Did North American Quake Cause 1700 Japanese Tsunami?

Stefan Lovgren in Los Angeles
for National Geographic News
December 8, 2003

An international team of scientists says that a great earthquake of magnitude 9 struck the Pacific Northwest in 1700, and created a tsunami that caused flooding and damage on the Pacific coast of Japan.

The study, published in the Journal of Geophysical Research—Solid Earth, shows how a great earthquake along the Cascade subduction zone, which runs for 1,100 kilometers (680 miles) down the Pacific coast of North America, warped the ocean floor and briefly changed the shape of the overlying sea surface, sending large waves crashing onto Japanese shores only 10 to 20 hours later.

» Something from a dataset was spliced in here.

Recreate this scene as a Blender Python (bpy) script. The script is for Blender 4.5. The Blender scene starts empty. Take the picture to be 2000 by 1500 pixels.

The study not only highlights the trans-Pacific connection between earthquakes and tsunamis, but also shows that earthquakes occurring along North America's west coast can be more powerful than previously thought.

"The findings leave little room to doubt that an earthquake in the Pacific Northwest occasionally attains magnitude 9," said Brian Atwater, a geologist with the United States Geological Survey based at the University of Washington in Seattle, and one of the study's authors.

A Massive Rupture

The relatively obscure Cascadia subduction zone, which extends from southern British Columbia in Canada to northern California, is a huge fault trace located under the Pacific Ocean, between two tectonic plates.

Great earthquakes occur on a shallow part of the fault boundary between the downward-moving oceanic plate, called the Juan de Fuca plate, and the overriding continental plate, known as the North America plate.

Until 20 years ago, the Cascadia fault was believed to be benign by most scientists. But then several discoveries in North America showed that the fault produces earthquakes of magnitude 8 or larger at irregular intervals, averaging about 500 years.

Radiocarbon evidence suggested that at least 900 kilometers (560 miles) along the fault ruptured between 1690 and 1720. However, no one knew the magnitude of the rupture.

Then, in 1996, Japanese researchers stunned their North American colleagues by linking a tsunami that struck Honshu Island in 1700 to geologic reports at the Cascadia subduction zone. Tree-ring dating in North America further suggested that an earthquake struck between August 1699 and May 1700.

Japan has a documented history of tsunamis, including trans-Pacific events, dating back to the 1500s. From the tsunami's time of arrival in Japan, the researchers concluded the Cascadia earthquake must have occurred in the evening of Tuesday, January 26, 1700.

The latest research shows the 1700 tsunami cresting as much as five meters (16 feet) in Japan. Scientists used computer simulations of trans-Pacific tsunamis to correlate the Cascadia earthquake size with the tsunami's heights in Japan.